When coaches finds their defense lacking a certain physicality, they will often implore their players: Make the offense feel you. Tucker manages this even without making actual contact. You can see the gears turning in Durant’s head when he catches Tucker out of the corner of his eye. Scorers like Curry will actively turn down the chance to create against him, one-on-one. You feel where Tucker is on the floor because he digs in and comes up with plays, even when he doesn’t seem to be directly involved. It’s telling that Houston has only been able to hold Golden State to a manageable level of scoring in this series when Tucker has been on the floor. 
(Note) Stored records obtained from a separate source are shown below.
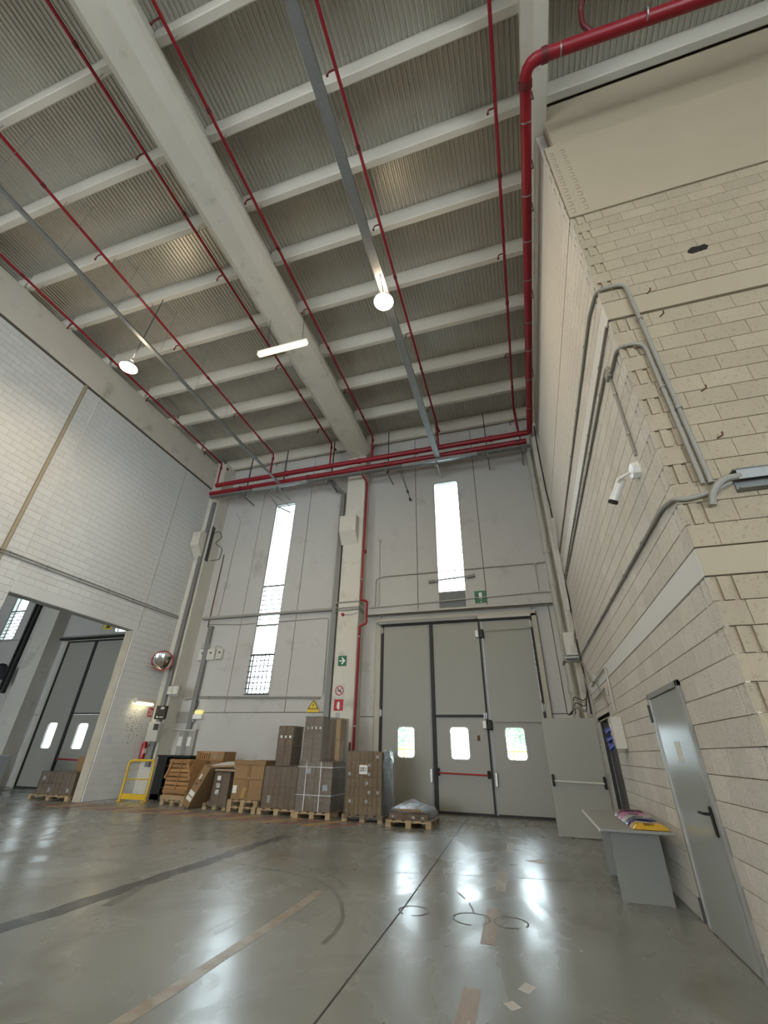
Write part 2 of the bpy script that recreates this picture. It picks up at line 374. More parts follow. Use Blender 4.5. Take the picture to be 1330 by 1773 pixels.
# ---- ceiling deck (corrugated sheets run along the hall)
pr = []; x = -30.0; k = 0
while x < 12:
    pr += [(x, ZDECK), (x+.045, ZDECK), (x+.064, ZDECK+.026), (x+.096, ZDECK+.026)]; x += .115
cb = MB(); n = len(pr)
cb.add([(a, -28, z) for a, z in pr] + [(a, 15.1, z) for a, z in pr], [(i, i+1, i+1+n, i+n) for i in range(n-1)])
cb.box(-30, 12, -28, 15.1, ZDECK+.12, ZDECK+.2)
ceiling = struct(cb.obj('ceiling', 'deck'), 'grey beige corrugated steel roof deck', 'ceiling')
PY = [1.20, 2.82, 4.36, 5.86, 7.55, 9.30, 11.06, 12.90, 14.62]
PY = [1.20 - 1.6*k for k in range(17, 0, -1)] + PY
def purlin(x0, x1, y):
    h = .085; b = MB(); z0 = 13.92; z1 = ZDECK
    prof = [(-h, z0+.02), (-h+.02, z0), (h-.02, z0), (h, z0+.02), (h+.035, z1), (-h-.035, z1)]
    b.add([(x0, y + p, z) for p, z in prof] + [(x1, y + p, z) for p, z in prof],
          [tuple(range(5, -1, -1)), tuple(range(6, 12))] + [(i, (i+1) % 6, (i+1) % 6 + 6, i + 6) for i in range(6)])
    return b.obj('purlin', 'purlin', ceiling)
for y in PY:
    for a, b_ in ((-24, -13.42), (-13.25, -6.0), (-5.55, 1.62), (1.86, 11.5)): purlin(a, b_, y)
# ---- main beams
def beam_obj(name, prof, y0, y1, label, m='concrete'):
    b = MB(); n = len(prof)
    b.add([(x, y0, z) for x, z in prof] + [(x, y1, z) for x, z in prof], [tuple(range(n-1, -1, -1)), tuple(range(n, 2*n))] + [(i, (i+1) % n, (i+1) % n + n, i + n) for i in range(n)])
    return struct(b.obj(name, m), label, 'beam')
Z0 = 13.0
beam_obj('beam', [(-6.08, Z0), (-5.55, Z0), (-5.30, Z0+.16), (-5.22, Z0+.30), (-5.22, Z0+.42), (-5.62, Z0+.72), (-5.62, ZDECK), (-5.94, ZDECK), (-5.94, Z0+.72), (-6.32, Z0+.42), (-6.32, Z0+.26)],
         -28, 14.25, 'deep pale concrete roof beam running over the middle of the hall')
beam_obj('beam', [(1.70, Z0), (1.96, Z0), (1.96, Z0+.3), (1.84, Z0+.5), (1.84, ZDECK), (1.64, ZDECK), (1.64, Z0+.55), (1.50, Z0+.40), (1.50, Z0+.2)],
         -28, 14.75, 'pale concrete roof beam above the cream block wall')
# corner columns and middle pilaster
def prism(loop, z0, z1): return MB().plate([loop], lambda u, w_, d: (u, w_, z0 + d), z1 - z0)
pil = prism([(-6.24, 14.22), (-6.21, 14.2), (-5.44, 14.2), (-5.42, 14.22), (-5.42, 14.84), (-6.24, 14.84)], 0, 13.0)
pilo = struct(pil.obj('pilaster', 'concrete'), 'pale concrete pilaster in the middle of the back wall', 'pilaster')
cbm = MB().plate([[(14.2, 8.7), (13.85, 9.15), (13.85, 9.85), (14.2, 9.85)]], lambda u, w_, d: (-6.30 + d, u, w_), .70)
cbm.obj('corbel', 'concrete', pilo)
col = prism([(-13.3, 14.05), (-12.8, 14.05), (-12.77, 14.08), (-12.77, 14.8), (-13.3, 14.8)], 0, 13.9)
colo = struct(col.obj('column', 'concrete'), 'pale concrete column in the corner by the white block wall', 'column')
MB().plate([[(14.05, 8.7), (13.55, 9.25), (13.55, 9.85), (13.65, 9.95), (14.05, 9.95)]], lambda u, w_, d: (-13.25 + d, u, w_), .42).obj('corbel', 'concrete', colo)
colr = prism([(1.50, 14.0), (1.56, 13.95), (2.3, 13.95), (2.3, 14.8), (1.50, 14.8)], 0, 13.0)
struct(colr.obj('column', 'concrete'), 'grey concrete column in the corner behind the drain pipe', 'column')

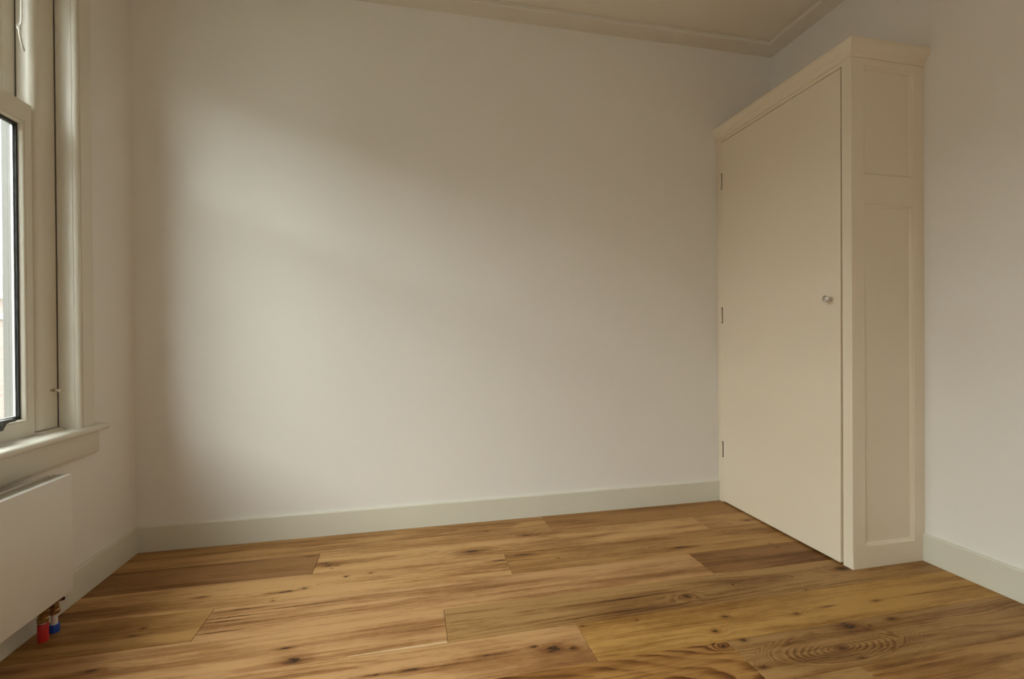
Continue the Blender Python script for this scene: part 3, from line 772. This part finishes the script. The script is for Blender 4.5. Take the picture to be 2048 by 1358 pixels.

“We say it all the time: Tuck doesn't do any of the glamorous stuff,” Chris Paul said. “All the stuff he does doesn't show up in the stat sheet... He could easily be one of the most valuable guys on our team just because of the way he plays. He plays hard, and it forces you to do the same.”

To Paul’s point: In Game 1, Tucker may have registered the most impactful zero-point performance on record. The most important contribution he made in Game 2 (in which he logged a 13 and 10 double-double) may have been his 41 minutes. Without them, Houston would never have closed the game to a competitive margin. Game 3 was his best effort yet: a seven-point, 12-rebound Tucker spectacular, in which every bucket and board was more powerful than his stat line could ever convey. It was Tucker who allowed the Rockets to play as small as needed while still almost single-handedly resolving the team’s rebounding woes. 

Houston played hard for the first two games in Oakland. But it was Tucker who said they could play harder, and then proved it. No possession better captured the urgency of Game 3 than Tucker’s venture into the paint in the fourth quarter, where he banged into Green in attempt to clear room only to have the ball stripped, gathered it only to have his follow-up shot blocked, and recovered it for a hook shot (and a foul) from a crowd of Warriors. This sort of grind is a part of the Tucker brand, but his efforts here are elevated by their stakes. If Tucker doesn’t pull down every one of his 12 rebounds, Houston might have lost Game 3 outright, and in effect, the series. Every installment of this series will require of Tucker that same resolution, with no satisfaction short of seeing it through.

“I won't get any joy out of winning two or three games,” he says. “Unless we win the series, we fail.”